三宝聖典 第二部 第七五項 チュンダの供養

チュンダの供養

かくて世尊、ボーガ城に留まりたもう時、アーナンダおよびビク衆を伴いてパー
バー城におもむきたまい、鍛工の子なるチュンダのマンゴー林に留まりたまえり。(これまさに二月十四日なり)

これを聞きたるチュンダは、世尊のみもとにまいり、礼拝せり。世尊は法話をも
って教え導き、励まし、喜ばしめたまえり。かくてチュンダは世尊とビク衆を明日の供養に招待なし、世尊はこれを許されたり。

チュンダの供養を食したまえる世尊は、残りの茸を穴に埋めしめ、法話をなして
立ちたまえり。この食事にて世尊は重き赤痢の病い生じ赤き血ほとばしり出で、死ぬるほどの激しき痛み起れり。世尊は正念を保ち、悩むことなくして痛みを堪えたまえり。

かくて世尊はアーナンダを呼びて仰せられたり。

「いざアーナンダよ、これよりクシナーラーにおもむかん。」

「かしこまりたり世尊。」

世尊、中途にて道より離れ、一樹のもとに近づきたまえり。

「アーナンダよ、おんみわがために上衣を四重にして敷くべし。アーナンダよ、
われは疲れたり。われは坐せん。」

世尊、席に坐したまいて仰せられたり。

「アーナンダよ、われに水を運びきたるべし。われは渇きたり。われは水を飲まん。」

「世尊、いま五百車、通りすぎたり。その河の水は少なく、車輪にてかき乱され、濁れるなり。世尊、かのカクッター河は遠からず。水清くしてここちよく、水冷たくして澄み、岸美しくして喜ばし。かしこにて世尊は水を飲み、手足を冷やしたもうべし。」

されど二度三度、世尊はアーナンダに水を命じたまえり。アーナンダは鉢をとりて河におもむけるに濁れるはずの水清く澄みて流るるなり。これを汲みてアーナンダは世尊に申し上げたり。

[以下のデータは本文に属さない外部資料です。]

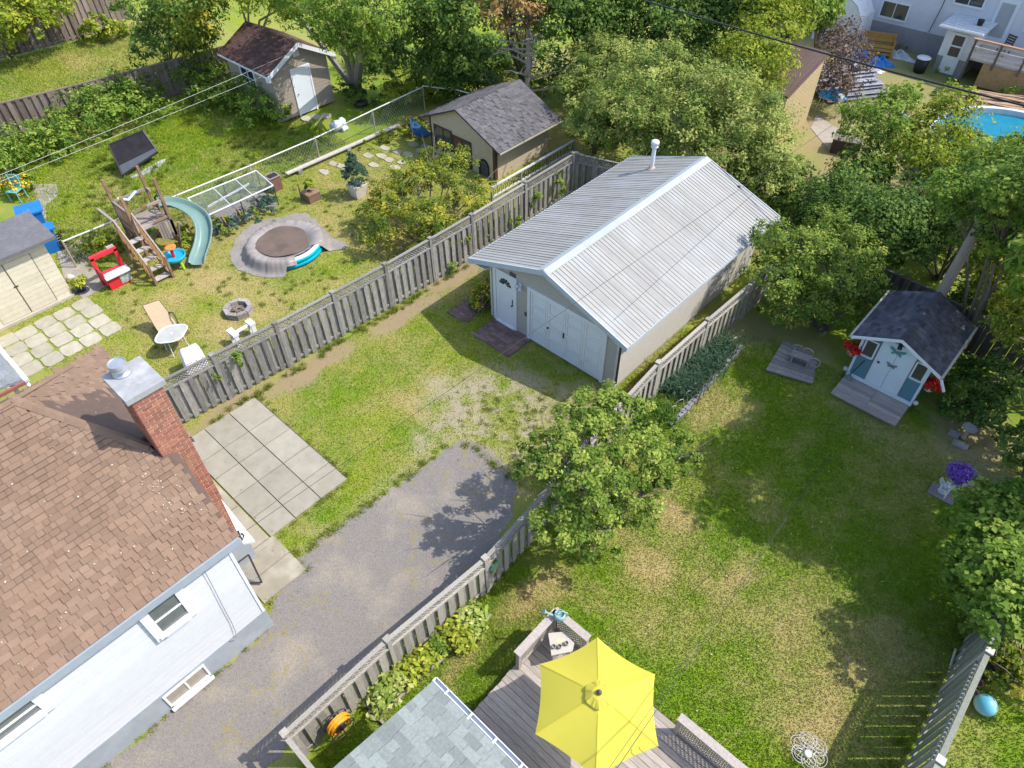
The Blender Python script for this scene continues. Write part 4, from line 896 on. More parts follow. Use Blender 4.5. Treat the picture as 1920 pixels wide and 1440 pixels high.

「不思議なるかな世尊、如来の大神通力なるかな世尊、かの河水少なく、車輪にて濁れるはずなるに、われ行ける時、清く澄みて流るるなり。世尊、水を飲みたもうべし。善逝、水を飲みたもうべし。」と。かくて世尊はこれを飲みたまえり。

この時、アーラーラ・カーラーマの弟子にして、マッラー族出身のプックサは、クシナーラーよりパーバーへ大道を進みつつありしが、一樹のもとに世尊の坐したもうを見て、みもとにまいり礼拝して賛歎せり。

「不思議なるかな世尊。実に出家がかくのごとく、心静かに坐したもうとは。」と。

また、覚めてあり、意識しつつも、五百車の近く通り過ぎるを見ず、聞かずして心静かなるを聞きてプックサは、喜びと信の言葉を述べ、一生涯の三宝帰依を申し上げたり。

光り輝く金色の一対の衣をプックサは持ち来たりて世尊に奉り、一つを着したまえる師は一つをアーナンダに着させたまえり。プックサ去りて間もなく、かの柔らかき絹の金色の一対を、世尊の体に着せまつれり。その時その衣は、光り輝きを失えるがごとくに見えたり。

世尊はアーナンダの言に答えて仰せられたり。

「アーナンダよ、まことに二つの時、如来の皮膚の色はきわめて清くうるわし。
如来が無上等正覚を成したる夜と、入滅をなす夜となり。」

「アーナンダよ、今夜半にクシナーラーなるマッラー族の、ウダバッタナ林のサ
ラ双樹のもとにおいて、如来の入滅はあるべし。いざカクッター河におもむかん。」

「かしこまりたり世尊。」

カクッター河にて水浴なしたまえる世尊は、ビクらに、チュンダの施食が利益なく功徳なしと思うのあやまりをさとし、その施食をたたえたまえり。

南伝七巻一〇三頁
南伝言二巻二二〇頁小部経自説経第八品にセンダン樹茸とあり、チュンダの件、五百車 水浴の件あり。